** WHAT YOU WILL DO **
Skipping all pictures, set down the lines of the listing from the first through the one with "COL = sc.collection".
+++
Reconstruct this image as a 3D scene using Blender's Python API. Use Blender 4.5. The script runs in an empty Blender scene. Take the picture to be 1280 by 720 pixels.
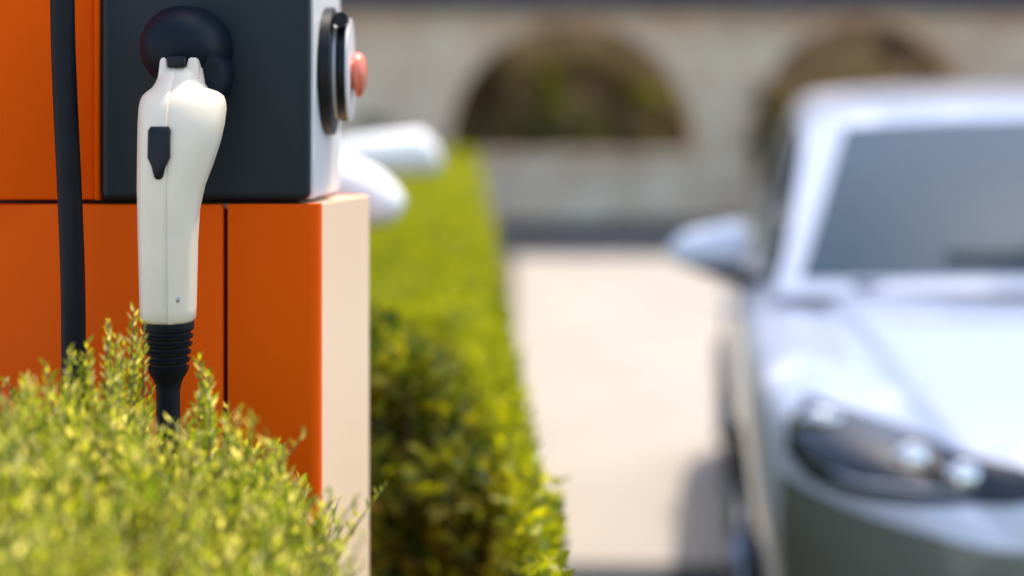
import bpy, bmesh, math, random
import numpy as np
from mathutils import Vector, Matrix, noise
from mathutils.bvhtree import BVHTree
R = math.radians
random.seed(7)
rng = np.random.default_rng(11)
sc = bpy.context.scene
COL = sc.collection

# ------------------------------------------------------------------ helpers
def link(o, parent=None):
    COL.objects.link(o)
    if parent is not None:
        o.parent = parent
    return o

def tag(o, label=None, cat=None, group=None, kind=None):
    if label: o['label'] = label
    if cat: o['category'] = cat
    if group: o['group'] = group
    if kind: o['kind'] = kind
    return o

def thing(name, label, cat, loc=(0, 0, 0), rz=0.0, group=None):
    o = bpy.data.objects.new(name, None)
    o.empty_display_size = 0.1
    o.location = loc
    o.rotation_euler = (0, 0, rz)
    link(o)
    return tag(o, label, cat, group)

def build(name, bm, mat, parent=None, smooth=False, angle=None):
    me = bpy.data.meshes.new(name)
    bmesh.ops.recalc_face_normals(bm, faces=bm.faces[:])
    bm.to_mesh(me); bm.free()
    me.materials.append(mat)
    if smooth:
        for p in me.polygons: p.use_smooth = True
        if angle is not None:
            try: me.set_sharp_from_angle(angle=R(angle))
            except Exception: pass
    o = bpy.data.objects.new(name, me)
    return link(o, parent)

def box(bm, x0, x1, y0, y1, z0, z1, bev=0.0, seg=2):
    vs = [bm.verts.new((x, y, z)) for x in (x0, x1) for y in (y0, y1) for z in (z0, z1)]
    idx = [(0, 1, 3, 2), (4, 6, 7, 5), (0, 4, 5, 1), (2, 3, 7, 6), (0, 2, 6, 4), (1, 5, 7, 3)]
    fs = [bm.faces.new([vs[i] for i in f]) for f in idx]
    bmesh.ops.recalc_face_normals(bm, faces=fs)
    if bev > 0:
        es = list({e for f in fs for e in f.edges})
        bmesh.ops.bevel(bm, geom=es, offset=bev, segments=seg, profile=0.5, affect='EDGES')

def new_box(name, x0, x1, y0, y1, z0, z1, mat, parent=None, bev=0.0, seg=2):
    bm = bmesh.new(); box(bm, x0, x1, y0, y1, z0, z1, bev, seg)
    return build(name, bm, mat, parent, smooth=bev > 0, angle=35)

def loft(bm, rings, cap0=True, cap1=True):
    vr = [[bm.verts.new(p) for p in r] for r in rings]
    n = len(vr[0])
    for a, b in zip(vr, vr[1:]):
        for i in range(n):
            j = (i + 1) % n
            bm.faces.new((a[i], a[j], b[j], b[i]))
    if cap0: bm.faces.new(vr[0][::-1])
    if cap1: bm.faces.new(vr[-1])
    return vr

def grid(bm, pts):
    vr = [[bm.verts.new(p) for p in r] for r in pts]
    for a, b in zip(vr, vr[1:]):
        for i in range(len(a) - 1):
            bm.faces.new((a[i], a[i + 1], b[i + 1], b[i]))
    return vr

def lathe(bm, prof, origin, axis, n=40):
    """prof: list of (r, t) along axis from origin"""
    axis = Vector(axis).normalized(); origin = Vector(origin)
    q = axis.to_track_quat('Z', 'Y')
    rings = []
    for r, t in prof:
        rings.append([origin + q @ Vector((r * math.cos(2 * math.pi * k / n), r * math.sin(2 * math.pi * k / n), t)) for k in range(n)])
    loft(bm, rings)

def tube(bm, pts, rad, n=14):
    pts = [Vector(p) for p in pts]
    rads = rad if isinstance(rad, (list, tuple)) else [rad] * len(pts)
    rings = []
    ref = Vector((0, 1, 0.13)).normalized()
    for i, p in enumerate(pts):
        t = (pts[min(i + 1, len(pts) - 1)] - pts[max(i - 1, 0)]).normalized()
        if abs(t.dot(ref)) > 0.95: rr = Vector((1, 0, 0))
        else: rr = ref
        a = t.cross(rr).normalized(); b = t.cross(a).normalized()
        rings.append([p + (a * math.cos(2 * math.pi * k / n) + b * math.sin(2 * math.pi * k / n)) * rads[i] for k in range(n)])
    loft(bm, rings)

def spline(pts, k=8):
    pts = [Vector(p) for p in pts]; out = []
    P = [pts[0]] + pts + [pts[-1]]
    for i in range(1, len(P) - 2):
        p0, p1, p2, p3 = P[i - 1], P[i], P[i + 1], P[i + 2]
        for j in range(k):
            t = j / k
            out.append(0.5 * ((2 * p1) + (p2 - p0) * t + (2 * p0 - 5 * p1 + 4 * p2 - p3) * t * t + (3 * p1 - p0 - 3 * p2 + p3) * t ** 3))
    out.append(pts[-1])
    return out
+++
** RESPONSE FOR THIS EXERCISE **
Reconstruct this image as a 3D scene using Blender's Python API. Use Blender 4.5. The script runs in an empty Blender scene. Take the picture to be 1280 by 720 pixels.
import bpy, bmesh, math, random
import numpy as np
from mathutils import Vector, Matrix, noise
from mathutils.bvhtree import BVHTree
R = math.radians
random.seed(7)
rng = np.random.default_rng(11)
sc = bpy.context.scene
COL = sc.collection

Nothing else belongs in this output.